## Data block
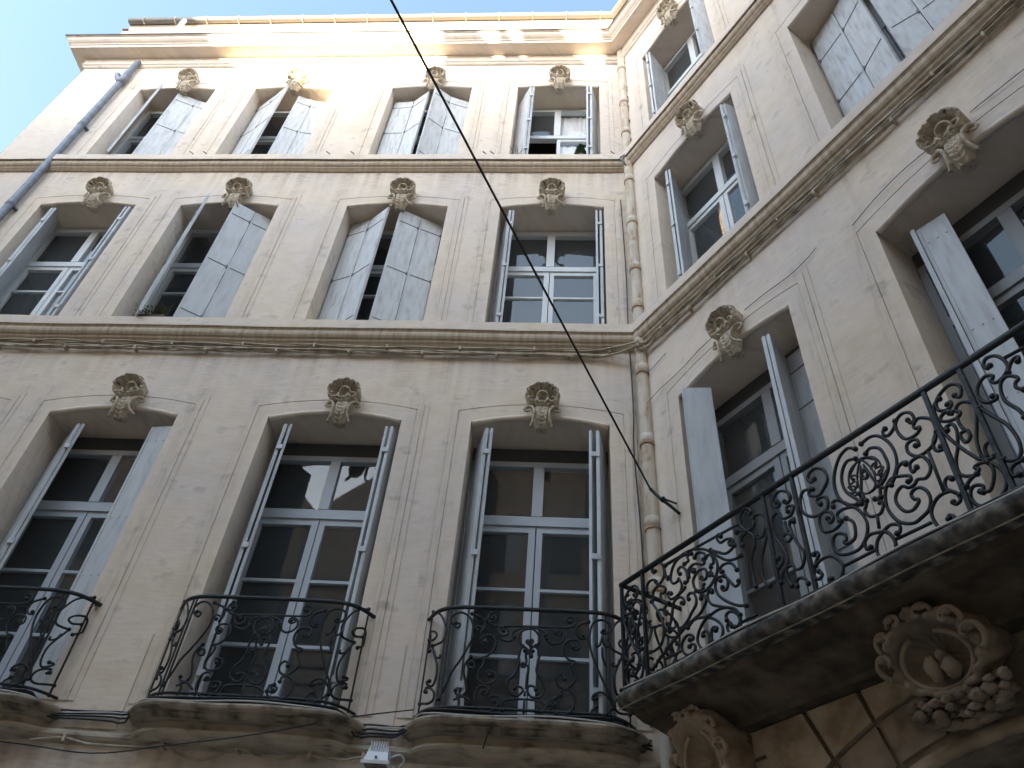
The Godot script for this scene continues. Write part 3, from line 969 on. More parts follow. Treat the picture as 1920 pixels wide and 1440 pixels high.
# ---------------------------------------------------------------- wing B
func wing_b(w: Node3D) -> void:
	var low := 4.10
	shell_of_wing(w, 0.0, 12.5, COLS_B, M.wall_b, low)
	var mitre := 0.53
	for row in [1, 2]:
		var s := flat()
		moulding(s, shifted(STRING, SILL[row] - 0.012, 1.0 if row == 1 else 0.92), 0.0, 12.5, mitre, 0.0, 0.006)
		put("string_course", s, M.trim, w)
		var band := flat()
		moulding(band, [Vector2(0.0, SILL[row] + 0.002), Vector2(0.135, SILL[row] + 0.001), Vector2(0.135, SILL[row] - 0.15)], 0.0, 12.5, mitre, 0.0, 0.006)
		put("sill_band", band, M.wall_b, w)
	var co := flat()
	moulding(co, CORNICE, 0.0, 12.5, mitre, 0.0)
	put("cornice", co, M.wall_b, w)
	var fl := flat()
	moulding(fl, [Vector2(0.40, 17.665), Vector2(0.475, 17.650), Vector2(0.475, 17.606)], 0.0, 12.5, mitre, 0.0)
	put("flashing", fl, M.lead, w)
	# crumbling mortar in the corner beside the drainpipe
	var mo := flat()
	var mr := RandomNumberGenerator.new()
	mr.seed = 3
	for i in 60:
		var y := 13.45 + 3.5 * i / 60.0
		var wd := mr.randf_range(0.11, 0.19)
		box(mo, 0.0, wd, y, y + 0.06, 0.0, mr.randf_range(0.012, 0.035))
	put("corner_mortar", mo, M.ledge, w).set_meta("kind", "stuff")
	attic_b(w, mitre)
	for row in 3:
		for c in COLS_B:
			surround(w, c, row, M.wall_b)
	var xs := [[1.50, 4.12], [1.54, 4.1], [1.49, 4.1]]
	for row in 3:
		for i in 2:
			carved_keystone(w, xs[row][i], SPRING[row] + RISE[row], [[3, 2], [1, 3], [1, 0]][row][i], [0.98, 1.02, 1.0][row], [[-0.3, 0.5], [0.2, 0.1], [0.1, 0.0]][row][i])
	# windows
	var y0: float = SILL[0] + 0.02
	var o := window(w, COLS_B[0], 0, "balcony door by the corner with its dark panes behind two grey shutters", {"head": 0.2, "transom": 6.52, "bars": [5.3], "dark": true})
	shutter(o, [Vector2(0.96, -0.13), Vector2(0.78, 0.11)], y0, 7.50, [], false, true)
	shutter(o, [Vector2(0.82, 0.13), Vector2(1.0, -0.11)], y0, 7.50, [], false)
	shutter(o, [Vector2(2.165, -0.37), Vector2(1.70, -0.39), Vector2(1.86, 0.03)], y0, 7.45, [5.2, 6.75, 7.22], false)
	shutter(o, [Vector2(1.75, -0.38), Vector2(1.905, 0.015)], y0, 7.45, [], false)
	o = window(w, COLS_B[1], 0, "right-hand balcony door with a broad pale shutter turned to the yard", {"head": 0.2, "transom": 6.6, "bars": [5.3], "dark": true})
	shutter(o, [Vector2(3.74, -0.20), Vector2(3.48, -0.16)], y0, 7.47, [], false, true)
	shutter(o, [Vector2(3.40, -0.36), Vector2(3.46, -0.12)], y0, 7.47, [], false)
	folded(o, Vector2(4.81, -0.36), Vector2(4.74, 0.02), Vector2(-0.06, 0), y0, 7.47)
	y0 = SILL[1] + 0.015
	o = window(w, COLS_B[0], 1, "white window of the angled wing between two shutters turned outward", {"white": true, "transom": 11.02, "bars": [10.0]})
	folded(o, Vector2(0.68, -0.37), Vector2(0.84, 0.0), Vector2(0.045, -0.02), y0, 11.93)
	folded(o, Vector2(2.16, -0.36), Vector2(2.05, 0.05), Vector2(0.04, -0.03), y0, 11.93)
	o = window(w, COLS_B[1], 1, "window closed off by two broad pale shutters with iron straps", {"white": true, "transom": 11.02, "bars": [10.0]})
	var st := [10.38, 11.42]
	shutter(o, [Vector2(3.285, -0.36), Vector2(3.70, -0.29), Vector2(4.06, -0.16)], y0, 11.98, st, true)
	shutter(o, [Vector2(4.82, -0.36), Vector2(4.43, -0.27), Vector2(4.13, -0.16)], y0, 11.98, st, true)
	y0 = SILL[2] + 0.015
	o = window(w, COLS_B[0], 2, "top window of the angled wing with a thick transom and peeling shutters", {"transom": 14.98, "bars": [], "white": true})
	folded(o, Vector2(0.70, -0.34), Vector2(0.79, 0.06), Vector2(0.05, -0.02), y0, 15.92, true)
	folded(o, Vector2(2.14, -0.34), Vector2(1.93, 0.04), Vector2(0.04, -0.03), y0, 15.92, true)
	o = window(w, COLS_B[1], 2, "", {"transom": 14.98, "bars": [14.2], "white": true})
	balcony_b(w)
	portal(w)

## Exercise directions
In this exercise, set down all of the data exactly, without the pictures.

## Output of the exercise
The Godot script for this scene continues. Write part 3, from line 969 on. More parts follow. Treat the picture as 1920 pixels wide and 1440 pixels high.
# ---------------------------------------------------------------- wing B
func wing_b(w: Node3D) -> void:
	var low := 4.10
	shell_of_wing(w, 0.0, 12.5, COLS_B, M.wall_b, low)
	var mitre := 0.53
	for row in [1, 2]:
		var s := flat()
		moulding(s, shifted(STRING, SILL[row] - 0.012, 1.0 if row == 1 else 0.92), 0.0, 12.5, mitre, 0.0, 0.006)
		put("string_course", s, M.trim, w)
		var band := flat()
		moulding(band, [Vector2(0.0, SILL[row] + 0.002), Vector2(0.135, SILL[row] + 0.001), Vector2(0.135, SILL[row] - 0.15)], 0.0, 12.5, mitre, 0.0, 0.006)
		put("sill_band", band, M.wall_b, w)
	var co := flat()
	moulding(co, CORNICE, 0.0, 12.5, mitre, 0.0)
	put("cornice", co, M.wall_b, w)
	var fl := flat()
	moulding(fl, [Vector2(0.40, 17.665), Vector2(0.475, 17.650), Vector2(0.475, 17.606)], 0.0, 12.5, mitre, 0.0)
	put("flashing", fl, M.lead, w)
	# crumbling mortar in the corner beside the drainpipe
	var mo := flat()
	var mr := RandomNumberGenerator.new()
	mr.seed = 3
	for i in 60:
		var y := 13.45 + 3.5 * i / 60.0
		var wd := mr.randf_range(0.11, 0.19)
		box(mo, 0.0, wd, y, y + 0.06, 0.0, mr.randf_range(0.012, 0.035))
	put("corner_mortar", mo, M.ledge, w).set_meta("kind", "stuff")
	attic_b(w, mitre)
	for row in 3:
		for c in COLS_B:
			surround(w, c, row, M.wall_b)
	var xs := [[1.50, 4.12], [1.54, 4.1], [1.49, 4.1]]
	for row in 3:
		for i in 2:
			carved_keystone(w, xs[row][i], SPRING[row] + RISE[row], [[3, 2], [1, 3], [1, 0]][row][i], [0.98, 1.02, 1.0][row], [[-0.3, 0.5], [0.2, 0.1], [0.1, 0.0]][row][i])
	# windows
	var y0: float = SILL[0] + 0.02
	var o := window(w, COLS_B[0], 0, "balcony door by the corner with its dark panes behind two grey shutters", {"head": 0.2, "transom": 6.52, "bars": [5.3], "dark": true})
	shutter(o, [Vector2(0.96, -0.13), Vector2(0.78, 0.11)], y0, 7.50, [], false, true)
	shutter(o, [Vector2(0.82, 0.13), Vector2(1.0, -0.11)], y0, 7.50, [], false)
	shutter(o, [Vector2(2.165, -0.37), Vector2(1.70, -0.39), Vector2(1.86, 0.03)], y0, 7.45, [5.2, 6.75, 7.22], false)
	shutter(o, [Vector2(1.75, -0.38), Vector2(1.905, 0.015)], y0, 7.45, [], false)
	o = window(w, COLS_B[1], 0, "right-hand balcony door with a broad pale shutter turned to the yard", {"head": 0.2, "transom": 6.6, "bars": [5.3], "dark": true})
	shutter(o, [Vector2(3.74, -0.20), Vector2(3.48, -0.16)], y0, 7.47, [], false, true)
	shutter(o, [Vector2(3.40, -0.36), Vector2(3.46, -0.12)], y0, 7.47, [], false)
	folded(o, Vector2(4.81, -0.36), Vector2(4.74, 0.02), Vector2(-0.06, 0), y0, 7.47)
	y0 = SILL[1] + 0.015
	o = window(w, COLS_B[0], 1, "white window of the angled wing between two shutters turned outward", {"white": true, "transom": 11.02, "bars": [10.0]})
	folded(o, Vector2(0.68, -0.37), Vector2(0.84, 0.0), Vector2(0.045, -0.02), y0, 11.93)
	folded(o, Vector2(2.16, -0.36), Vector2(2.05, 0.05), Vector2(0.04, -0.03), y0, 11.93)
	o = window(w, COLS_B[1], 1, "window closed off by two broad pale shutters with iron straps", {"white": true, "transom": 11.02, "bars": [10.0]})
	var st := [10.38, 11.42]
	shutter(o, [Vector2(3.285, -0.36), Vector2(3.70, -0.29), Vector2(4.06, -0.16)], y0, 11.98, st, true)
	shutter(o, [Vector2(4.82, -0.36), Vector2(4.43, -0.27), Vector2(4.13, -0.16)], y0, 11.98, st, true)
	y0 = SILL[2] + 0.015
	o = window(w, COLS_B[0], 2, "top window of the angled wing with a thick transom and peeling shutters", {"transom": 14.98, "bars": [], "white": true})
	folded(o, Vector2(0.70, -0.34), Vector2(0.79, 0.06), Vector2(0.05, -0.02), y0, 15.92, true)
	folded(o, Vector2(2.14, -0.34), Vector2(1.93, 0.04), Vector2(0.04, -0.03), y0, 15.92, true)
	o = window(w, COLS_B[1], 2, "", {"transom": 14.98, "bars": [14.2], "white": true})
	balcony_b(w)
	portal(w)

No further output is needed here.